The NHL, in general, does not much resemble its original state: 12 of the 30 current teams did not exist (with their current names and locations) before 1990, and the Avalanche, the Wild, and the Lightning are all products of the financially motivated push the league made in the ‘90s to shift away from small Canadian cities and into large American cities, where the NHL hoped to find new fans. Meanwhile, the NBA has, as a consequence of the aesthetics and culture of basketball itself, long catered to a younger, more urban and forward-looking audience than its counterparts.

On the other hand, because baseball is so boring and exists today mostly as a nostalgia item, the MLB naturally caters to male retirees snoozing in comfy armchairs. The MLB has existed a lot longer than any other American sports league, and baseball is embedded in American culture as a patriotic tradition; the NFL has sought, by way of in-stadium military tie-ins, to position football within the same realm. The NFL has a broad audience, but Roger Goodell’s conservatism ensures that the league will, in its policies and presentation, primarily target cranky white men.

The creative team that came up with “Thunder” as the name for Oklahoma City’s basketball team was at least vaguely attempting to be cutting-edge—a quality that would alienate many baseball fans and, even more so, Roger Goodell. It seems the NFL would rather retain an ethnic slur among its team names than employ a singular noun.

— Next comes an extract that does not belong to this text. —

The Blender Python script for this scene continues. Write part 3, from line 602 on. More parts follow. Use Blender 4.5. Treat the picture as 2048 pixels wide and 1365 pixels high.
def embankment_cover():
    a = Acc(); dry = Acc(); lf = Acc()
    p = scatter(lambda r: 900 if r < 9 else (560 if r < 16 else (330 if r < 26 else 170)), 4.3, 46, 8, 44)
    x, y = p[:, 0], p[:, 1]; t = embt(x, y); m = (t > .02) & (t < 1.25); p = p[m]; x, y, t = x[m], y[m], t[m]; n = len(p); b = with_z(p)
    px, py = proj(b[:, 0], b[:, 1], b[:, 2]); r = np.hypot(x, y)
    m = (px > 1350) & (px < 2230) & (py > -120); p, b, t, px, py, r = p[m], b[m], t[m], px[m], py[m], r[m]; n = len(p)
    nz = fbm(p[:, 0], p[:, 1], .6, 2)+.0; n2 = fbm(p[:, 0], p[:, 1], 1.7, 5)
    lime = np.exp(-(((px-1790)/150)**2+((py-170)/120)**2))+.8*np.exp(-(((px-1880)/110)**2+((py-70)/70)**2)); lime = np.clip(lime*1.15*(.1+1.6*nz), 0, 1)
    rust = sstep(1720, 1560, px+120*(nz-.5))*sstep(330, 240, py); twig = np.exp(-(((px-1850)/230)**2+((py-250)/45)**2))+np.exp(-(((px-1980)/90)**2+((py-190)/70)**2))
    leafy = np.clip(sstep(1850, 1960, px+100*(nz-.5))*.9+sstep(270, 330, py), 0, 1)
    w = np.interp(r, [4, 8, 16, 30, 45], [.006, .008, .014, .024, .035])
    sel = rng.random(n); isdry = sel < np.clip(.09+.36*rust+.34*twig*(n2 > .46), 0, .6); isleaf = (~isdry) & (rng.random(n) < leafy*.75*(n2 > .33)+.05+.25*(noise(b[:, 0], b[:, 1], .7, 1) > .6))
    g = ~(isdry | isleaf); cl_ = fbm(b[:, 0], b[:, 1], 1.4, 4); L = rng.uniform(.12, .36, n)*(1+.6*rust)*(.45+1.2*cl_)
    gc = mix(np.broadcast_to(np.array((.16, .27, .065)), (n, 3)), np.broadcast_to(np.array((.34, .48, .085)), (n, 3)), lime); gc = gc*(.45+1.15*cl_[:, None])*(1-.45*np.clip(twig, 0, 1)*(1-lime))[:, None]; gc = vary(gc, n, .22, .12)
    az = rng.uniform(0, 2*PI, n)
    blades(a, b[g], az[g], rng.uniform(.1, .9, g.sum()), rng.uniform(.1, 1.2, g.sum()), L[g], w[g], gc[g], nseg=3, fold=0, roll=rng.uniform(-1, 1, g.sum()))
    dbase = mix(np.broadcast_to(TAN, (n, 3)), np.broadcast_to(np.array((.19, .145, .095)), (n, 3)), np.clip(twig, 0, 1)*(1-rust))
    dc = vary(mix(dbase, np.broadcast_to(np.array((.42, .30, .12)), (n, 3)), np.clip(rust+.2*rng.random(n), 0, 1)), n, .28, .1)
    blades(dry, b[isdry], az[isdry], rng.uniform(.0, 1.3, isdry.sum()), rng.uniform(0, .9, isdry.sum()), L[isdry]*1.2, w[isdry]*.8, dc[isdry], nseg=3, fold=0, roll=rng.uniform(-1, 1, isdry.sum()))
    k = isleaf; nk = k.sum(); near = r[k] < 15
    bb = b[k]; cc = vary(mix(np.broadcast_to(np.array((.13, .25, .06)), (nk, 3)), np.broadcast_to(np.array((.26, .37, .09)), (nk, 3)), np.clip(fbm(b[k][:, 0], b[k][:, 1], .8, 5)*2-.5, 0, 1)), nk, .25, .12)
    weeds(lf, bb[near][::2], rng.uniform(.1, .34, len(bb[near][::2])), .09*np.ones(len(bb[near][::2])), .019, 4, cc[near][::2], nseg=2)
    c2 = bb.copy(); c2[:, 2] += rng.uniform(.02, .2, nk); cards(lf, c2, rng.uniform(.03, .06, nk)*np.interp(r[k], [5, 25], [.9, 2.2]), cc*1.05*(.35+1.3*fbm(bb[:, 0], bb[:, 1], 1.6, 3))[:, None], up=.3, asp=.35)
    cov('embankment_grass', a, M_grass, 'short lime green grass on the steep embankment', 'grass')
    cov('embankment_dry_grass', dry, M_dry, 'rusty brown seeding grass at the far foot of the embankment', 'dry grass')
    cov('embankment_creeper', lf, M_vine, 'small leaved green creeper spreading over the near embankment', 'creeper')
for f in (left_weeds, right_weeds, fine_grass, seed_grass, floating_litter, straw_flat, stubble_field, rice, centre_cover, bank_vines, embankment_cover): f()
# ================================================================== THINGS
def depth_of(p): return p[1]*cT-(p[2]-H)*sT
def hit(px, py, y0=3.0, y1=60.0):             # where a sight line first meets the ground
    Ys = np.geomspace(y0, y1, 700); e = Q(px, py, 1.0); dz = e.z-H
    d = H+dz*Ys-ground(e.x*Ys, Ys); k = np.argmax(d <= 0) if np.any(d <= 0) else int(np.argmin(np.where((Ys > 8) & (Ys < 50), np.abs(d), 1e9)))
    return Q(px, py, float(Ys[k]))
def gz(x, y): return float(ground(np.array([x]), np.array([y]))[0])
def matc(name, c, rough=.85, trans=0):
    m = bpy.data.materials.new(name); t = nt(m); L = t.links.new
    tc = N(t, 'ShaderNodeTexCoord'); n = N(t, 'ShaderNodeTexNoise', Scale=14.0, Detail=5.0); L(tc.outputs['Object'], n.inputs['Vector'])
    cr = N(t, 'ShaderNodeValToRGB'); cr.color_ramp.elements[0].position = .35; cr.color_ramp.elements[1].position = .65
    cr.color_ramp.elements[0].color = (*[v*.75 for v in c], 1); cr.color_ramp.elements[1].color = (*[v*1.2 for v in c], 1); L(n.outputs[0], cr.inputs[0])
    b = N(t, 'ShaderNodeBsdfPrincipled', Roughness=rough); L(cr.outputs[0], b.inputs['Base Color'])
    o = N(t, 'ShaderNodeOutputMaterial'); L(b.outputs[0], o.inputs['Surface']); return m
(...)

What’s odd is that, in college sports, singular nouns have a long history and do not remotely connote newness or illegitimacy: witness the Harvard Crimson, the Dartmouth Big Green, the Stanford Cardinal, the Marshall Thundering Herd, and the Alabama Crimson Tide, for example. I have no particular explanation for this discrepancy, but you might argue that these old, fully accepted monikers prove that there is nothing inherently unnatural about singular-noun names, and any tradition-based argument against their legitimacy is invalid in the same way any other tradition-based argument is invalid: there is always contradictory tradition somewhere, contained within a culture that has nevertheless thrived just as well.